Friday, January 25, 2008

Remembering Hadja

Today is two years since my colleague Hadja Ahmed died while evacuating from the fighting in Darfur. Hadja was a mother, a dedicated worker, and a good friend to many. Her death was a huge blow to everyone who worked with her. My thoughts are with her family today, and I ask you to remember the good work that Hadja and many other brave Sudanese are doing to help ease the suffering in Darfur.

When I read the news reports from Sudan, I feel both angry that the situation has been allowed to deteriorate so much, and frustrated with the simplistic black-and-white nature of the reporting. The conflict in Darfur is so much more complicated that the media would have you believe, and since I left it has gotten even more chaotic.

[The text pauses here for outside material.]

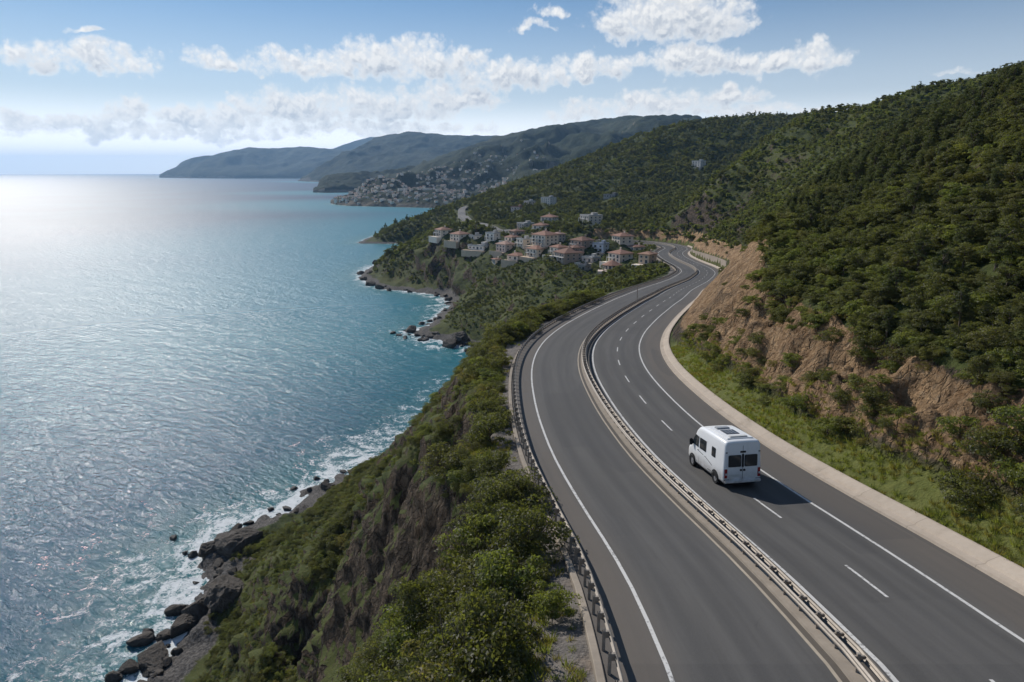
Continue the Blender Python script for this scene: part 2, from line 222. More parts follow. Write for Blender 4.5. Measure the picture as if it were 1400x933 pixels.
def perlin(x, y, z):
    xi, yi, zi = np.floor(x).astype(int), np.floor(y).astype(int), np.floor(z).astype(int)
    xf, yf, zf = x - xi, y - yi, z - zi
    u, v, w = [t * t * t * (t * (t * 6 - 15) + 10) for t in (xf, yf, zf)]
    r = 0
    for a in (0, 1):
        for b in (0, 1):
            for c in (0, 1):
                h = _perm[(_perm[(_perm[(xi + a) & 511] + yi + b) & 511] + zi + c) & 511]
                g = _grad[h]
                dt = g[..., 0] * (xf - a) + g[..., 1] * (yf - b) + g[..., 2] * (zf - c)
                r = r + dt * (u if a else 1 - u) * (v if b else 1 - v) * (w if c else 1 - w)
    return r * 1.6

def fbm(x, y, z, s, octaves=4, ridged=False):
    r, amp, f = 0.0, 1.0, 1.0 / s
    for _ in range(octaves):
        n = perlin(x * f + 31.7, y * f + 17.3, z * f + 5.1)
        r = r + amp * ((1 - 2 * np.abs(n)) if ridged else n)
        amp *= 0.5
        f *= 2.03
    return r

def sstep(x, a, b):
    t = np.clip((x - a) / (b - a), 0, 1)
    return t * t * (3 - 2 * t)

# ------------------------------------------------------------------ road frame
_rd = np.r_[0, np.cumsum(np.hypot(*np.diff(ROAD[:, :2], axis=0).T))]
S0 = float(np.interp(17.3, ROAD[:30, 1], _rd[:30]))      # station zero: abeam of the camera's lower frame edge
RS = _rd - S0
_T = np.gradient(ROAD[:, :2], axis=0)
_T /= np.linalg.norm(_T, axis=1)[:, None]

def road_at(s):
    s = np.asarray(s, float)
    p = np.stack([np.interp(s, RS, ROAD[:, i]) for i in range(3)], -1)
    t = np.stack([np.interp(s, RS, _T[:, i]) for i in range(2)], -1)
    t /= np.linalg.norm(t, axis=-1)[..., None]
    return p, t, np.stack([t[..., 1], -t[..., 0]], -1)

def sec(s, off, h=0.0):
    p, t, n = road_at(s)
    return np.concatenate([p[..., :2] + n * np.asarray(off)[..., None], (p[..., 2] + h)[..., None]], -1)

_fs = np.arange(RS[0], RS[-1], 0.75)
_fp, _ft, _fn = road_at(_fs)

def road_coords(x, y):
    """station, lateral offset, road height of the nearest point of the road (chunked)"""
    s = np.empty(x.shape); o = np.empty(x.shape); z = np.empty(x.shape)
    for i in range(0, len(x), 20000):
        sl = slice(i, i + 20000)
        d2 = (x[sl, None] - _fp[None, :, 0]) ** 2 + (y[sl, None] - _fp[None, :, 1]) ** 2
        j = d2.argmin(1)
        dx, dy = x[sl] - _fp[j, 0], y[sl] - _fp[j, 1]
        along = dx * _ft[j, 0] + dy * _ft[j, 1]
        s[sl] = _fs[j] + along
        side = dx * _fn[j, 0] + dy * _fn[j, 1]
        o[sl] = np.sign(side) * np.sqrt(d2[np.arange(len(j)), j])
        z[sl] = np.interp(s[sl], RS, ROAD[:, 2])
    return s, o, z

# ------------------------------------------------------------------ terrain height
def _to_uv(x, y):
    r = np.hypot(x, y)
    return np.arctan2(x, y), np.log(np.maximum(r, 2.0)), r

def _tps_fit():
    u, v, r = _to_uv(CP[:, 0], CP[:, 1])
    e = (CP[:, 2] - CAMZ) / r
    n = len(u)
    d2 = (u[:, None] - u) ** 2 + (v[:, None] - v) ** 2
    K = np.where(d2 > 0, 0.5 * d2 * np.log(np.maximum(d2, 1e-12)), 0) + np.eye(n) * 2e-4
    Pm = np.stack([np.ones(n), u, v], 1)
    A = np.block([[K, Pm], [Pm.T, np.zeros((3, 3))]])
    return u, v, np.linalg.solve(A, np.r_[e, 0, 0, 0])

_cu, _cv, _cw = _tps_fit()

def tps(x, y):
    u, v, r = _to_uv(x, y)
    out = np.empty(x.shape)
    for i in range(0, len(u), 20000):
        sl = slice(i, i + 20000)
        d2 = (u[sl, None] - _cu) ** 2 + (v[sl, None] - _cv) ** 2
        K = 0.5 * d2 * np.log(np.maximum(d2, 1e-12))
        out[sl] = K @ _cw[:-3] + _cw[-3] + _cw[-2] * u[sl] + _cw[-1] * v[sl]
    return out * r + CAMZ

def coast_dist(x, y):
    """distance to the shoreline, positive on land"""
    a = COAST[:-1]; b = COAST[1:]
    ab = b - a
    L2 = (ab ** 2).sum(1)
    out = np.empty(x.shape)
    for i in range(0, len(x), 20000):
        sl = slice(i, i + 20000)
        px, py = x[sl, None] - a[:, 0], y[sl, None] - a[:, 1]
        t = np.clip((px * ab[:, 0] + py * ab[:, 1]) / L2, 0, 1)
        dx, dy = px - t * ab[:, 0], py - t * ab[:, 1]
        d2 = dx * dx + dy * dy
        j = d2.argmin(1)
        k = np.arange(len(j))
        side = ab[j, 0] * py[k, j] - ab[j, 1] * px[k, j]
        out[sl] = np.sqrt(d2[k, j]) * np.where(side > 0, -1, 1)
    return out

# the cut above the road: width of the grass strip, run and height of the rock face, by station
CUT_S = [-80, 2, 12, 20, 35, 50, 60, 68, 76, 100, 118, 140, 235, 252, 258, 355, 365, 460]
CUT_W = [6.0, 4.6, 3.2, 2.6, 2.4, 2.4, 1.6, 0.9, 0.5, 0.5, 0.8, 1.0, 1.0, 1.0, 1.0, 1.0, 1.5, 2.0]
CUT_G = [1.6, 1.6, 1.4, 1.2, 1.2, 1.2, 0.8, 0.3, 0.2, 0.2, 0.3, 0.3, 0.3, 0.3, 3.6, 3.4, 0.8, 0.8]
CUT_R = [6.0, 6.0, 5.0, 5.2, 5.8, 6.4, 8.0, 10.5, 11.0, 11.5, 10.0, 9.0, 8.0, 7.0, 8.0, 8.0, 7.0, 7.0]
CUT_H = [3.0, 3.2, 4.0, 4.9, 6.3, 7.4, 9.8, 13.0, 14.5, 14.5, 12.0, 9.0, 8.0, 7.0, 4.5, 6.0, 6.0, 5.0]

def height(x, y):
    """terrain height and ground-cover attributes"""
    s, o, rz = road_coords(x, y)
    cd = coast_dist(x, y)
    h = tps(x, y)
    r = np.hypot(x, y)
    # keep land above the shore and sea bed below it
    shore = np.where(cd > 0, np.minimum(cd * 0.35, 1.2), np.maximum(cd * 0.12, -14))
    k = sstep(np.abs(cd), 2, 16)
    h = np.where(cd > 0, np.maximum(h * k + shore * (1 - k), shore), np.minimum(h * k + shore * (1 - k), shore))
    away = sstep(np.abs(o - 0.5), 13, 32)
    land = sstep(cd, 2, 18)
    # relief: gullies down the sea slopes, lumps on the hills
    g1 = fbm(x, y, h * 0.15, 46.0, 4, True) - 0.9
    amp = np.clip(r * 0.018, 1.0, 9.0)
    h = h + away * land * amp * g1 * np.where(o < 0, 0.55, 0.5)
    g2 = fbm(x, y, h * 0.5, 7.5, 4, True) - 0.9
    seaside = sstep(-o, 12, 30)
    h = h + seaside * land * g2 * np.clip(0.5 + r * 0.002, 0, 1.6)
    h = h + sstep(cd, 0, 8) * away * fbm(x, y, h * 0, 3.1, 3) * 0.35
    # shore rubble
    rub = np.exp(-((cd - 2.0) / 5.0) ** 2)
    h = h + rub * np.maximum(fbm(x, y, 0 * x, 4.2, 4), -0.2) * 1.2
    # --- road bench and verge on the sea side
    bl = OFF_B - 0.3
    dl = bl - o
    verge = rz - 0.12 - 0.06 * np.clip(dl, 0, 9) + 0.06 * fbm(x, y, 0 * x, 1.5, 3)
    on = (s > RS[0] + 1) & (s < RS[-1] - 1)
    wv = 1.9 + 0.7 * fbm(s, s * 0, s * 0, 14.0, 2)
    f = 1 - sstep(dl, wv, wv + 5.0)
    left = (o < 0) & on
    h = np.where(left, h * (1 - f) + verge * f, h)
    # --- cut on the hill side
    d = o - (OFF_G + 1.05)
    W, G, R_, Hh = [np.interp(s, CUT_S, c) for c in (CUT_W, CUT_G, CUT_R, CUT_H)]
    wob = fbm(s, d * 0.3, s * 0, 9.0, 3)
    W2 = np.maximum(W * (1 + 0.35 * wob), 0.25)
    dd = np.clip(d, 0, 60)
    tr = np.clip((dd - W2) / R_, 0, 1)
    rock = sstep(tr, 0.02, 0.18) * (1 - sstep(tr, 0.9, 1.0))
    fr = fbm(x * 1.0, y * 1.0, h * 0.3, 5.2, 5, True) - 0.8
    hc = rz + 0.3 + G * np.clip(dd / W2, 0, 1) ** 1.2 + Hh * (tr ** 0.9)
    smooth_cut = sstep(s, 62, 74) * (1 - sstep(s, 120, 150))
    hc = hc + rock * fr * (1.3 - 1.0 * smooth_cut) + rock * fbm(x, y, h, 1.6, 3) * (0.42 - 0.16 * smooth_cut)
    over = np.clip(dd - W2 - R_, 0, 60)
    hc = hc + over * 0.62
    f2 = 1 - sstep(dd, W2 + R_ - 0.5, W2 + R_ + 9)
    right = (o > OFF_G - 3) & on
    h = np.where(right, np.where(d > -0.3, h * (1 - f2) + hc * f2, h), h)
    # under the carriageways
    inside = on & (o > bl) & (d < 0.0)
    h = np.where(inside, rz - 0.5 - 0.002 * r, h)
    rockm = np.where(right & on, rock, 0)
    gravel = np.where(left, (1 - sstep(dl, wv - 0.4, wv + 0.9)), 0)
    grass = np.where(right & on & (d > -0.5), 1 - sstep(tr, 0.0, 0.1), 0) * (1 - smooth_cut)
    beach = (1 - sstep(cd + 3 * fbm(x, y, 0 * x, 12.0, 3), 3.5, 8))
    return h, rockm, gravel, grass, beach, s, o, cd

# polar grid: fine near the viewpoint, coarser far away
AZ = np.radians(np.arange(-66, 72.01, 0.2))
LR = np.arange(math.log(7.0), math.log(1330.0), 0.0085)
_ag, _lg = np.meshgrid(AZ, LR, indexing='ij')
GX = (np.exp(_lg) * np.sin(_ag)).ravel()
GY = (np.exp(_lg) * np.cos(_ag)).ravel()
GH, G_ROCK, G_GRAV, G_GRASS, G_BEACH, G_S, G_O, G_CD = height(GX, GY)
NA, NR = len(AZ), len(LR)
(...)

Contrary to what the media would have you believe, there was no systematic ethnic cleansing going on at the time I lived there. Yes, there are tribal tensions, notably between nomadic traders and agricultural pastoralists. There have long been conflicts between these two groups, especially in years where rainfall is poor, and the nomads encroach on the farmers' lands. The government has indeed manipulated these tensions by providing arms to the nomads. But for the most part, you get killed in Darfur because of which faction controls your town, not because you ride a donkey instead of a camel. And increasingly, the violence is occurring within factions, not between them. The people killing each other have much more in common than they have different.

I usually avoid politics in this blog, and I know many people, even some of my former colleagues in Darfur, would disagree with my views. But I think it does no justice to the people of Darfur, and it leads us no closer to the resolution of the conflict, to paint the situation in terms of good guys against bad guys. And I worry that shouting "genocide" every time a civil war includes a component of ethnic violence, is a bit like crying wolf. If we're already desensitized to Darfur, what will be our reaction if another Rwanda rolls around?

I feel like I have written this all wrong, and yet I don't really know what else to say. What I really want people to know about Darfur is that the people I met there were the kindest, most generous, most honest people I have ever had the good fortune to come into contact with. That is they story I would like to write, but I don't even know how to begin.